**EXERCISE DETAILS**: Transcribe only the lines from the line with "c = Vector((.085,.140,.175)).lerp(Vector((.125,.17,.18)), q)" through the line with "c = c.lerp(Vector((.30,.28,.265)), .7*bare*rg.random()**1.5)", exactly, counting both of those lines as part of the stretch.

· · · · · · ·

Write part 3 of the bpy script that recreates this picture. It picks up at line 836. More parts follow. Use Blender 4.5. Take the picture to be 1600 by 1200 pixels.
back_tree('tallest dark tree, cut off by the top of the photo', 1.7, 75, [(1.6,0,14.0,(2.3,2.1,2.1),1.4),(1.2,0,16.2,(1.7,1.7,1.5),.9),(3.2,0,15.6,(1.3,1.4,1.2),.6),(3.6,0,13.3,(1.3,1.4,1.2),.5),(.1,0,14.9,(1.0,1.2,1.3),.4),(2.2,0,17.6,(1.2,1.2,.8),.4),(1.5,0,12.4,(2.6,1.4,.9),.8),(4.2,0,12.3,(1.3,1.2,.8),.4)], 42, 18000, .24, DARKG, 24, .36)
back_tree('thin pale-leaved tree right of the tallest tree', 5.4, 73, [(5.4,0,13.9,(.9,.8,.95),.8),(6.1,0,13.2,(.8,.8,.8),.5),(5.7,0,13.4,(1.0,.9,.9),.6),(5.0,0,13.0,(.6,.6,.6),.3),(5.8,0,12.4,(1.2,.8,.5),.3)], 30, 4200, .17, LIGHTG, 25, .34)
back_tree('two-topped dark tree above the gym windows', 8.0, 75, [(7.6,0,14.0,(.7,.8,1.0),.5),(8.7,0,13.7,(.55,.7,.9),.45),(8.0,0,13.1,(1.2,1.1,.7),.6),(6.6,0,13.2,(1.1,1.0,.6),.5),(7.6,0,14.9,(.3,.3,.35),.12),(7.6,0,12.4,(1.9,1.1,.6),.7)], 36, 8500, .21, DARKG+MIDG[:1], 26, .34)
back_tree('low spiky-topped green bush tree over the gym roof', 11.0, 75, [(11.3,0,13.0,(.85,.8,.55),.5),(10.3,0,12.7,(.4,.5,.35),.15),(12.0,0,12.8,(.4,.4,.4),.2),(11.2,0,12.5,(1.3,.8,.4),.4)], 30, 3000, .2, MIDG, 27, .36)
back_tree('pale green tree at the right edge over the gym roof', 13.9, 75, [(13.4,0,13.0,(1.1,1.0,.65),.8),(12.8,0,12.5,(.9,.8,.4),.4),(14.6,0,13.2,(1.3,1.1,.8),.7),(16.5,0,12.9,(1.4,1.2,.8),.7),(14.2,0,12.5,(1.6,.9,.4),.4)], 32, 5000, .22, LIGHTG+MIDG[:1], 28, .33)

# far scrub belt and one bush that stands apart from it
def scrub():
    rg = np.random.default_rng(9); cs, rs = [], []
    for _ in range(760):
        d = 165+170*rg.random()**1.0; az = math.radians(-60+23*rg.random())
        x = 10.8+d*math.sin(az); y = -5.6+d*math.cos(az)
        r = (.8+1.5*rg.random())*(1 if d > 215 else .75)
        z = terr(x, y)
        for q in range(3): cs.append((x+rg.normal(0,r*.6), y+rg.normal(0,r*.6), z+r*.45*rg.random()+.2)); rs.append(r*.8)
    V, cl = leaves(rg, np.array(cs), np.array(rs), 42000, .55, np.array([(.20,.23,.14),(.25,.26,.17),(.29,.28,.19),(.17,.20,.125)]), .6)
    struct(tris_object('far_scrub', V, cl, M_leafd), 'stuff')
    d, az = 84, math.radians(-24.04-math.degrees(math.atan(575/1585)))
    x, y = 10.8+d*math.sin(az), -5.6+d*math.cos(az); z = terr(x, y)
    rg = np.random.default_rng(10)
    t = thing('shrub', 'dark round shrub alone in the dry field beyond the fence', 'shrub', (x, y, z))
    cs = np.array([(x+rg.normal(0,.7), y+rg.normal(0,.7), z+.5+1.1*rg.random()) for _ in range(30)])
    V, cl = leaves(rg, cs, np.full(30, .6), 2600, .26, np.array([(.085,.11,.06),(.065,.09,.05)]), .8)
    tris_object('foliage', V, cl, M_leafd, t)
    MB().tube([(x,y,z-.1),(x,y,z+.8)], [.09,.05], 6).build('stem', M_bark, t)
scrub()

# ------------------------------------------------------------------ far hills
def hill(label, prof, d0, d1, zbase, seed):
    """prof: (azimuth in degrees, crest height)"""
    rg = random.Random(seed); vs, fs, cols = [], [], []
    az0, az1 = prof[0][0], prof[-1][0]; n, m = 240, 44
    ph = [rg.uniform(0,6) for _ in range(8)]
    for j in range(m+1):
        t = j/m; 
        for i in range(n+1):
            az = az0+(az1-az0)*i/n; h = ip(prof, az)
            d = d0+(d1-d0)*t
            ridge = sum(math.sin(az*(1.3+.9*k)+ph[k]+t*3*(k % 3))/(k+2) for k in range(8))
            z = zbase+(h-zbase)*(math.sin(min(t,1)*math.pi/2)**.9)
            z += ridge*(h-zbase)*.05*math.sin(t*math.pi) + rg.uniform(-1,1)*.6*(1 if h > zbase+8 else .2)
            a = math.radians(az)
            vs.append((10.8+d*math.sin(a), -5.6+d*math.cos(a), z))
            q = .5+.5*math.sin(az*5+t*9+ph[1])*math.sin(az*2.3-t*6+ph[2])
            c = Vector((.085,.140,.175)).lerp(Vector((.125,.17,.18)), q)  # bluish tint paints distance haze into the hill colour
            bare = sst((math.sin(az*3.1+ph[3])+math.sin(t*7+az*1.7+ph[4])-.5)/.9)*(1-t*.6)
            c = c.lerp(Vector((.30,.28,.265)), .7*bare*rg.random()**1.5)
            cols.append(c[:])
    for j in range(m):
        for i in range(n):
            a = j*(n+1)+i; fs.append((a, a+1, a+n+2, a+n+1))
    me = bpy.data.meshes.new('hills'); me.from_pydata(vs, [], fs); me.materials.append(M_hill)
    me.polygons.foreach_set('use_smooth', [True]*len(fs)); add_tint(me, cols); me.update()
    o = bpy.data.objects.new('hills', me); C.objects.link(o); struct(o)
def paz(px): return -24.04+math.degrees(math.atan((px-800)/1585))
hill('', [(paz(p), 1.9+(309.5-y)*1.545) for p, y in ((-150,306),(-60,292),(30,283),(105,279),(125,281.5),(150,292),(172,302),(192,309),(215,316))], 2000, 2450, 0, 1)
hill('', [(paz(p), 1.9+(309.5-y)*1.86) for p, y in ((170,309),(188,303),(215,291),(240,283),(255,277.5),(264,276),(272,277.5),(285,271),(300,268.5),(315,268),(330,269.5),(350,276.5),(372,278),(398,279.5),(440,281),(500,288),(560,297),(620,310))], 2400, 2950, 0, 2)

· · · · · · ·

**REPLY TO THE EXERCISE**:
            c = Vector((.085,.140,.175)).lerp(Vector((.125,.17,.18)), q)  # bluish tint paints distance haze into the hill colour
            bare = sst((math.sin(az*3.1+ph[3])+math.sin(t*7+az*1.7+ph[4])-.5)/.9)*(1-t*.6)
            c = c.lerp(Vector((.30,.28,.265)), .7*bare*rg.random()**1.5)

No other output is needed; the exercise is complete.